Açlık grevindeki tutuklu Çağdaş Hukukçular Derneği (ÇHD) ve Halkın Hukuk Bürosu'ndan 5 avukatın tutukluluk incelemesi yapıldı. Mahkeme tahliye kararı vermedi. Karara tepki gösteren ÇHD İstanbul Şubesi, "Bu karanlığın sonu aydınlık, biliyoruz. Biliyoruz ki biz kazanacağız" dedi.

İstanbul 37. Ağır Ceza Mahkemesi’nde görülen tutukluluk incelemesi duruşmasında Av. Bahattin Özdemir, “Müvekkillerimizin açıkça duruşmada hazır bulunma talebi vardır ancak SEGBİS marifetiyle dinlemek istiyorsunuz. Bu yüz yüzelik ilkesinin ihlalidir Savunma halkının kısıtlanmasıdır” dedi. Özdemir reddi hakim talebinde bulundu. Mahkeme başkanı reddi taleplerinde ısrarcı olan avukatları dinlemeyerek sadece tahliye durumuna ilişkin söz vereceğini söyledi.

AVUKAT SALONDAN ATILDI

Avukat Bahattin Özdemir “burası askeri mahkeme değil kışla değil duruşmayı yönetemiyorsunuz, böyle duruşma yapılmaz” dediği için salondan atıldı. Bunun üzerine avukatlar Mahkeme hakimin reddi taleplerinde ısrarcı olan avukatları dinlememe sadece tahliye durumuna ilişkin söz vereceğini söyledi. Tartışmalar devam ediyor. Avukat Bahattin Özdemir burası askeri mahkeme değil kışla değil duruşmayı yönetemitorsunuz böyle duruşma yapılmaz dediği için salondan atıldı. Tutuklu ÇHD ve HHB’lu 5 avukatın tutukluluk incelemesinde tahliye çıkmadı.

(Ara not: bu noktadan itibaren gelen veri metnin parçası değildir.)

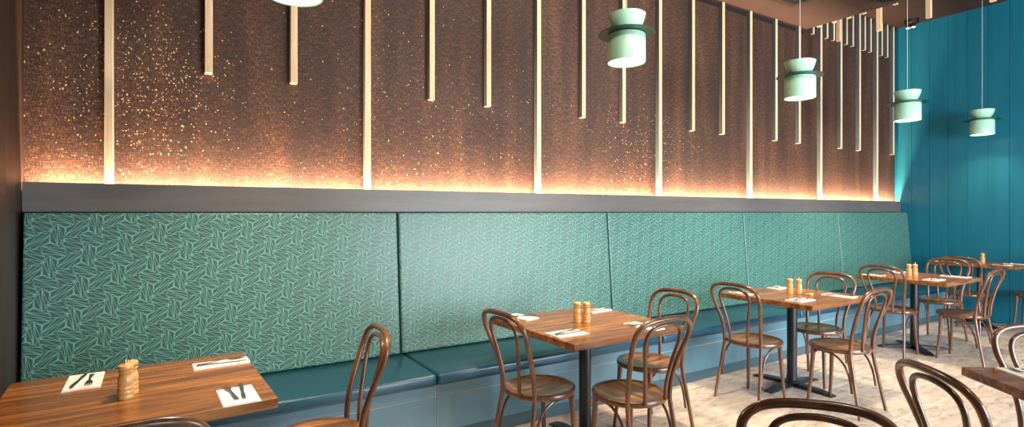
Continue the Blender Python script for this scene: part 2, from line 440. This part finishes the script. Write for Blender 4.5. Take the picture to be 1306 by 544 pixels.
for i, (x0, x1) in enumerate(zip(seams, seams[1:])):
    xa, xb = x0+.003, x1-.003
    bm = bmesh.new()
    gx = [xa, xa+.0008, xa+.003, xa+.007, xa+.013, xa+.02]+[xa+.02+(xb-xa-.04)*k/16 for k in range(1, 16)]+[xb-.02, xb-.013, xb-.007, xb-.003, xb-.0008, xb]
    gz = [ZB, ZB+.0008, ZB+.003, ZB+.007, ZB+.013, ZB+.02]+[ZB+.02+(ZT-ZB-.04)*k/8 for k in range(1, 8)]+[ZT-.02, ZT-.013, ZT-.007, ZT-.003, ZT-.0008, ZT]
    g = [[bm.verts.new((x, surfY(x, z, xa, xb), z)) for z in gz] for x in gx]
    for a in range(len(gx)-1):
        for c in range(len(gz)-1): bm.faces.new((g[a][c], g[a+1][c], g[a+1][c+1], g[a][c+1])).smooth = True
    # back closure
    bk = {}
    def back(x, z):
        k = (round(x, 5), round(z, 5))
        if k not in bk: bk[k] = bm.verts.new((x, 3.66, z))
        return bk[k]
    for a in range(len(gx)-1):
        bm.faces.new((g[a][-1], g[a+1][-1], back(gx[a+1], ZT), back(gx[a], ZT))); bm.faces.new((g[a][0], g[a+1][0], back(gx[a+1], ZB), back(gx[a], ZB)))
    for c in range(len(gz)-1):
        bm.faces.new((g[0][c], g[0][c+1], back(xa, gz[c+1]), back(xa, gz[c]))); bm.faces.new((g[-1][c], g[-1][c+1], back(xb, gz[c+1]), back(xb, gz[c])))
    bmesh.ops.recalc_face_normals(bm, faces=bm.faces)
    w = .0008
    for n in range(-50, 24):
        for mm in range(-14, 84):
            base = v1*n+v2*mm
            bx, bz = base.x-.4, base.y+.45
            if bx < xa-.25 or bx > xb+.25 or bz < ZB-.25 or bz > ZT+.25: continue
            for ang, off, LL in ((0, Vector((0, 0)), OL), (math.radians(60), v1*.5, OL), (math.radians(-60), v2*.5, OL), (math.radians(60), (v1+v2)*.5, SL)):
                ca, sa = math.cos(ang), math.sin(ang)
                for p, q in LL:
                    P = (bx+off.x+p[0]*ca-p[1]*sa, bz+off.y+p[0]*sa+p[1]*ca)
                    Q = (bx+off.x+q[0]*ca-q[1]*sa, bz+off.y+q[0]*sa+q[1]*ca)
                    cq = clip(P, Q, xa+.004, xb-.004, ZB+.004, ZT-.004)
                    if not cq: continue
                    P, Q = Vector(cq[0]), Vector(cq[1]); d = Q-P
                    if d.length < .002: continue
                    edge = min(min(v.x-xa, xb-v.x, v.y-ZB, ZT-v.y) for v in (P, Q)) < .022
                    parts = 8 if edge else 1
                    dn = d.normalized(); nn = Vector((-dn.y, dn.x))*w
                    for kk in range(parts):
                        A_, B_ = P+d*(kk/parts), P+d*((kk+1)/parts)
                        vs = [bm.verts.new((p_.x, surfY(p_.x, p_.y, xa, xb)-.0008, p_.y)) for p_ in (A_-nn, B_-nn, B_+nn, A_+nn)]
                        f = bm.faces.new(vs); f.normal_update(); f.material_index = 1
                        if f.normal.y > 0: f.normal_flip()
    me = bpy.data.meshes.new('back_panel'); bm.to_mesh(me); bm.free(); me.materials.append(M['fabric']); me.materials.append(M['thread'])
    o = bpy.data.objects.new('back_panel', me); C.objects.link(o)
    tag(o, pn[i], 'back cushion', 'patterned back panels of the banquette')

# ------------------------------------------------------------------ bentwood chairs
def make_chair():
    t = thing('bentwood_chair', '', 'chair')
    mir = lambda pts: [(-x, y, z) for x, y, z in pts]
    outer = [(.185, -.225, 0), (.172, -.188, .2), (.158, -.157, .38), (.1545, -.150, .46), (.162, -.165, .58), (.184, -.203, .70), (.198, -.234, .785),
             (.190, -.254, .845), (.150, -.267, .880), (.085, -.274, .895)]
    full = outer+[(0, -.276, .8985)]+mir(outer)[::-1]
    bm = bmesh.new(); tube(bm, full, lambda s: .0115+.0028*math.sin(PI*min(1, max(0, s))), 12, 5)
    part('back_hoop', bm, M['bentwood'], t, True)
    inner = [(.074, -.190, .452), (.078, -.197, .55), (.100, -.218, .67), (.122, -.238, .76), (.118, -.252, .82), (.080, -.262, .855)]
    full = inner+[(0, -.266, .867)]+mir(inner)[::-1]
    bm = bmesh.new(); tube(bm, full, .0105, 10, 5); part('inner_hoop', bm, M['bentwood'], t, True)
    bm = bmesh.new()
    rb = bm
    lathe(bm, [(.165, .430), (.196, .430), (.202, .434), (.204, .440), (.204, .452), (.201, .459), (.194, .462), (.176, .460), (.170, .4565), (.165, .4565)], 48, closed=True)
    bm = bmesh.new(); lathe(bm, [(0, .448), (.06, .4485), (.12, .451), (.16, .4555), (.168, .4575), (.168, .440), (0, .438)], 48)
    st = part('seat', bm, M['seat'], t, True); part('seat_ring', rb, M['bentwood'], st, True)
    for s in (1, -1):
        bm = bmesh.new()
        tube(bm, [(s*.132, .122, .432), (s*.136, .127, .34), (s*.144, .137, .18), (s*.157, .153, 0)], lambda q: .0175-.0065*q, 12, 5)
        part('leg', bm, M['bentwood'], t, True)
        bm = bmesh.new()
        tube(bm, [(s*.133, .112, .395), (s*.145, .085, .418), (s*.158, .03, .4215), (s*.166, -.05, .410), (s*.166, -.112, .355), (s*.166, -.148, .27), (s*.168, -.166, .165)], .0075, 8, 5)
        part('brace', bm, M['bentwood'], t, True)
    return t
R = math.radians
proto = make_chair()
CH = [  # x, y, facing direction (deg, world), label
    (.52, 2.46, 176, 'bentwood chair at the right end of the large nearest left table, back to the bench'),
    (-.14, 1.93, 92, 'bentwood chair top arch cropped by the photo bottom, in front of nearest left table'),
    (1.735, 2.50, 2, 'bentwood chair left of the table standing beside the second back panel'),
    (2.10, 2.165, 90, 'bentwood chair on the near side of the table by the second back panel'),
    (2.635, 2.54, 180, 'bentwood chair right of the second table, half hidden behind a nearer chair'),
    (3.785, 2.54, 0, 'bentwood chair left of the third table with four legs seen on tiles'),
    (4.17, 2.10, 90, 'bentwood chair on the aisle side of the third table, fully in view'),
    (4.61, 2.52, 180, 'bentwood chair right of the third table, arch seen behind the tabletop'),
    (6.20, 2.60, 0, 'bentwood chair left of the fourth table, seen behind an aisle chair arch'),
    (6.50, 2.13, 90, 'bentwood chair on the aisle side of the fourth table near the teal wall'),
    (7.22, 2.58, 180, 'bentwood chair right of the fourth table with arch against the teal wall'),
    (8.16, 2.62, 0, 'dark bentwood chair left of the farthest table along the teal wall'),
    (8.76, 2.17, 90, 'dark bentwood chair seat at the right edge under the farthest table'),
    (2.406, .647, -36.5, 'large near bentwood chair back left of the cropped table at lower right'),
    (3.285, .635, -127, 'orange-brown bentwood chair arch behind the cropped table at the right edge'),
    (1.31, .65, -139.3, 'large bentwood chair arch cropped by the bottom edge, nearest in the aisle'),
]
for i, (x, y, a, lab) in enumerate(CH):
    rz = R(a-90)
    if i == 0: proto.location = (x, y, 0); proto.rotation_euler = (0, 0, rz); proto['label'] = lab; proto['group'] = 'brown bentwood chairs'
    else: dup(proto, (x, y, 0), rz, lab)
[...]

ÇHD’DEN 37 GÜNDÜR AÇLIK GREVİNDE OLAN AVUKATLAR İÇİN AÇIKLAMA

Çağdaş Hukukçular Derneği (ÇHD) tutuklu bulunan ve 37 gündür açlık grevinde olan genel başkanları Selçuk Kozağaçlı ile üye ve yönetici avukatlarının davasına ilişkin duruşma sonunda açıklama yaptı. Meslektaşlarının 24 Ocak‘ta başladıkları açlık grevlerinin 37. gününde olduklarını vurgulayan ÇHD açıklamasında “Bilindiği üzere Çağdaş Hukukçular Derneği Genel Başkanı Selçuk Kozağaçlı dahil olmak üzere, derneğimiz üye ve yöneticilerinden Behiç Aşçı, Aytaç Ünsal, Aycan Çiçek ve Engin Gökoğlu aylardır hukuksuz bir şekilde hapishanede alıkonulmaktadırlar. Hukuk düzeninin tüm işlerliğini kaybettiği bugünlerde, her ne kadar hukuksal alana ilişkin söz söylemek anlamını yitirmişse de, yaşananları kayıt altına almak kanımızca hala önemlidir. Zira kolektif hafıza toplumsal mücadelenin önemli bir aracıdır. Yoksa, bugün ne özgürlüğün, ne de adaletin, saray soytarılığının sahnelendiği mahkeme salonlarından kazanılamayacağı ayan beyan ortadadır” denildi.

"MÜCADELECİ AVUKATLIK GELENEĞİ TESLİM ALINAMAZ"

Açıklamanın devamında özetle şu ifadelere yer verildi: “Bugün haklarında tutukluluk hallerinin devamına karar verilen meslektaşlarımız, 24 Ocak‘ ta başladıkları açlık grevlerinin 37. günündeler. 37 gündür, kapalı oldukları hücreden, bütün Türkiye halklarına, direnenlere, özgürlük ve adalet arayışındaki tüm güçlere, o direnişin hukuk alanından güç vermekte kararlı birer parçası olduklarını bildiriyorlar. Bu anlamda Türkiye`nin mücadeleci avukatlık geleneğinin teslim alınamaz olduğunu da bir kez daha hatırlatıyorlar. Bugün meslektaşlarımız açlık grevlerinin 37. günündeler. Meslektaşlarımızın ve Türkiye`de halihazırda açlık grevindeki tüm insanların açlığı hepimizin açlığıdır. Zira bu açlık; özgürlük, adalet ve eşitliğe, bu açlık sınıfsız ve sömürüsüz bir dünyaya duyulan açlıktır.”